Strength Through Pain

She starts the day by going to school
where of her pain nobody knew.
The bruises and marks were often there
and people would stop an stare.
They wanted to help but didn’t know how                               
so they just let it continue on.
When she would come home
she’d sit in her room alone
till he got there pissed again
looking for a way for his anger to end.
A slap across the cheek
often was enough to make her stomach weak
but would he stop there oh no my friend
he had to continue to hit her again an again.
“You worthless piece of trash
  don’t you know your place is last?
  You’ll never be good enough no matter what you do
 So why don’t you stop. I never wanted you!”
That little girl knew better than to cry
and when people asked about her life she always had to lie.
She grew into a suicidal girl
the thought of her past made her want to hurl.
Took a knife and tried to cut
let the blood and pain flow out.
The scar on her arm when often saw
was said to be from a fall.
People believed it was true
so that is what she learned to do.
This story gets better though you see

           
she tried to change herself completely.
One very lucky day at school
she meet a girl that was new.
Through out the year they became good friends
the girl turns out to be the one that helps her in the end.

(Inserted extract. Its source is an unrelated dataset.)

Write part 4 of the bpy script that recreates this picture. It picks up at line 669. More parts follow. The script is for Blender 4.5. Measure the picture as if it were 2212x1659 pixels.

Not necessarliy based on real or fictional events

Promises From A Friend

I’m always here for
Anytime you need be baby
I actually want to listen
To the problems in you life
I want to hold you close and
Tell you every things gonna be alright
You can move in with me
Anytime you need a place to stay
Come to me
And ill help dry
The tear on your face
I love you so much
I don’t want you to hurt
Like I have in the past
You’re my sister
My other half
Just remember baby
You’re the stronger one
Sorry
Your not wasting my time
You know I promise
To be here when you need me
Oh but just remember
I Love you too
You don’t need that
Nor do you deserve it
You cant control
How people act
Your pain is real
I feel it too
I’m a shoulder you can cry on
Anytime you need
And if you ever feel
The need to talk
I’m good at listening
And sometime have advice
You can talk to me about anything
I hope you know that by now
I care about you so much
And the struggles of your heart
I have your back
No mater what you do
Don’t let anything or anyone
Tell you that your not good enough
Cause your problems are
Just as important as anyones
Ill help you with anything I can beth
I hope you know its true
Don’t ever forget
I’ll always be here for you

Co-written by some of my closest friends

Tuesday, December 28, 2010

Happiness is a Lie

Happiness doesn't seem to happen anymore. It's all one can do from going crazy in life. Friendship seem to crash right in front of your eyes. People who you love the most end up causing you the most pain. So is it really worth it and does it really get better like everyone says. Never set your hopes up in life. They will just crash and fall right in front of your eyes. Life even seems to be unbearable so what do you do. Never give up no mater how hard it seems. Cry yourself to sleep every night if you have to. Learn to love yourself, to never let what anyone else fails to do bring you down. Sometimes you just have to say forget it all, break down and cry, scream, punch a wall, whatever. Don't take the hurt. Let the tears come and flow because the pain is not worth it. You can never rely on any one but yourself to be there for you. Give you the best you can offer. Learn that no matter what happens you will survive. There is so much hurt and it's hard and it sucks but every time someone say "I will always be there" there not. They leave. You can't let it control your life. But I am and I have and when I look back I do not like it, when I look ahead I am not sure of what I see. I take care of me and my own. No one else. You're not gonna control me. Its not easy but I'm not gonna take any thing less than what I deserve from you. I hope I'm wrong and that this is all one huge mistake. I'm not gonna fall for you and let you hurt me like everyone else. I'm not gonna open up and learn to trust you because I know you will never be there. I wanna believe everything you say to me but I can't and I'm so sorry. I'm so so sorry about everything. I want you so badly to be here for me but I guess thats just not going to happen. So I'll learn to move on. To love myself. To hold my head up high and hold back the tears.